Calm to Chaos Project

Calm to Chaos emerged in the aftermath of a sudden natural disaster.

In December 2023 (Christmas), Tamborine Mountain was struck by a freak tornado that left the area without power and in a prolonged state of emergency. The work was made during this period, sitting without electricity, time stretched, and attention turned inward while trying to process what had just occurred.

The project consists of a series of small mixed-media works on watercolour paper. Working at an intimate scale allowed for immediacy and responsiveness. Materials were layered, disrupted, and revisited, mirroring the oscillation between stillness and instability present in the days following the event.

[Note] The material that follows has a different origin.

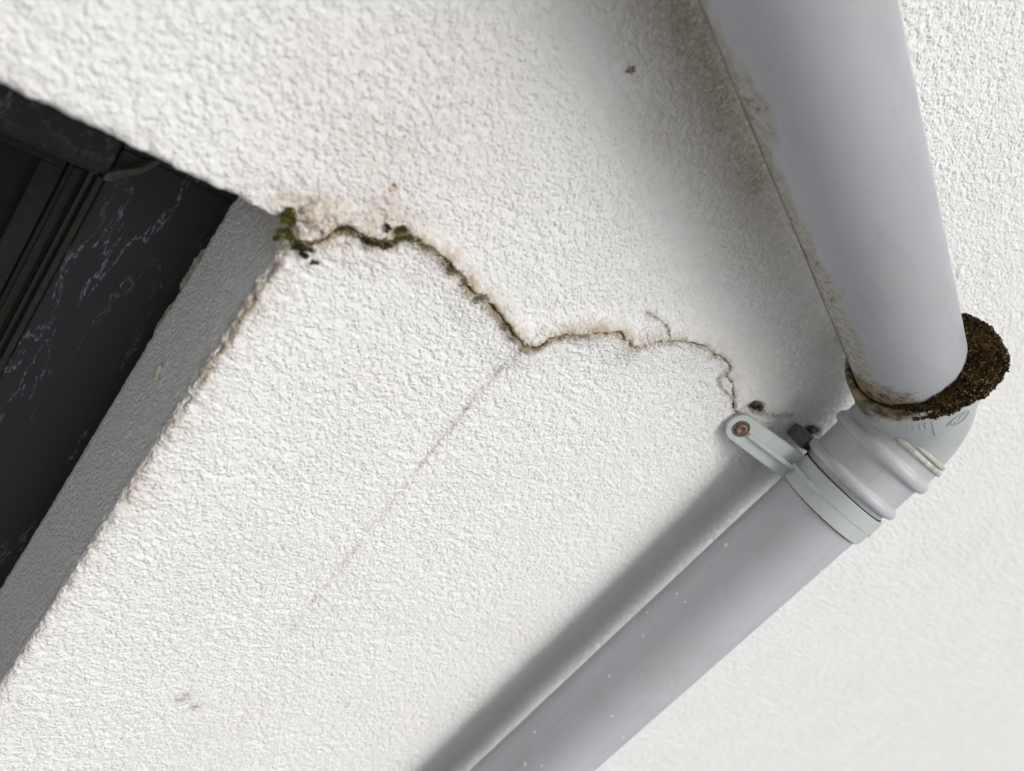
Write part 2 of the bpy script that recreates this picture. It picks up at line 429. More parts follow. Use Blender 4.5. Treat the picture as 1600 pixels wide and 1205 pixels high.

Rather than illustrating the disaster directly, the works capture the psychological residue, shifts in rhythm, uncertainty, and moments of quiet observation punctuated by rupture. Gesture, mark-making, and surface become a way of holding experience when language feels insufficient.

Calm to Chaos sits within the broader practice as a time-bound response: a contained period where making functioned as both processing and grounding, allowing movement through uncertainty without the pressure of resolution.

Into the Chaos” was entered into the Brunswick Street Gallery’s Small Works Art Prize in 2024.

This project holds particular significance in its details. Working in mixed media allowed thoughts and feelings to be layered into the surface — often subtly, sometimes in tension with one another. Texture and mark-making became a way of recording experience beyond the visible composition.

These closeups reveal the quieter moments within the work: traces of decision, hesitation, and return. The surfaces carry their own rhythm, where meaning gathers through repetition and restraint rather than singular gestures.